皆、日々ビジネスや子育てといった生産的な事業に忙しいから、イスラム主義とか政教分離主義とか新聞のコラムで争われていても、おそらく“暇人の議論”としか思っていないだろう。

そして、研究や分析に忙しいコラムニストの識者たちも、社会の全体像を見渡しながら、そうそう街角の人たちに付き合っている暇はない。
しかし、そういったコラム記事をうんうん唸りながら訳して、12年に亘って駄文を書き連ねて来た私はいったい何なのだ? 
暇な独身男のなんという非生産的な生活だったのか。本当に哀れな半生としか言いようがない。
思えば、私がトルコにやって来てから、最も生産的な環境に身を置くことが出来た期間は、クズルック村にいた3年半の日々である。
任されたトルコ語の通訳もしどろもどろで、おまけに理科系が弱いと来たら、生産現場の何の役に立っていたのか心もとないが、私はその末端にいられるだけでも楽しかった。
クズルック村の工場で、敬虔なムスリムのエンジニアだったマサルさんは、「近代化というのは、産業化して物を生産することから始まるんです」と良く語っていた。
彼は中東工科大学を卒業した理科系のエリートで、まさにその近代化の真っただ中で活躍していたのである。
明治の日本がいち早く近代化を成し遂げられたのも、長い歴史の中で培われて来た「匠の精神」が理科系エリートの育成を容易にしたからではなかっただろうか。

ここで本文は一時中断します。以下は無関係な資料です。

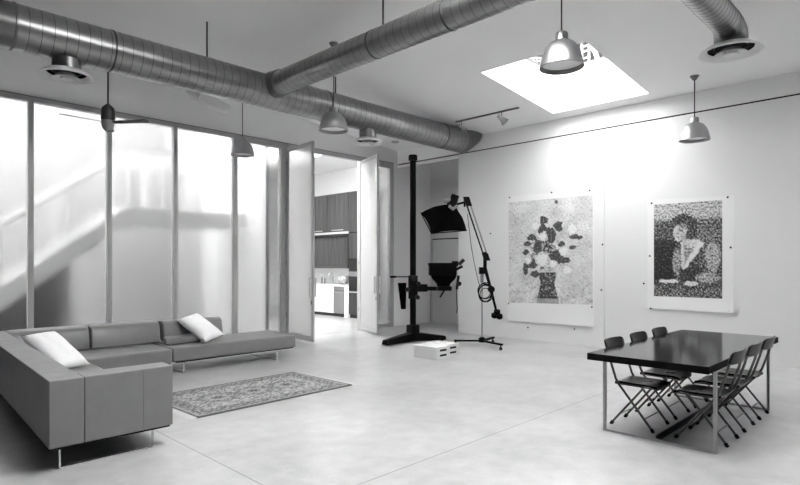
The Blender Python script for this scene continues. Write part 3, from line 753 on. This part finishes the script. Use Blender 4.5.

トルコでも、80年代に改革開放を唱えて産業化を推し進めたオザル大統領は、テクノクラート出身で理科系の人だった。
そういえば、この10年ぐらいの間、私が最も興味深くそのコラムを読み続けて来たジャーナリストのエティエン・マフチュプヤン氏は、キリスト教徒のアルメニア人という点でも異色だが、ジャーナリストとしては珍しく理科系の出身である。これが定評のある理論的な社会分析の基になっているのかもしれない。
それぞれの思想によって様々な議論が闘わされる中、社会がこれからどう変わって行くのか解らないが、形のあるものを世に送り出す理科系の人たちは、いつの時代でも強いと思う。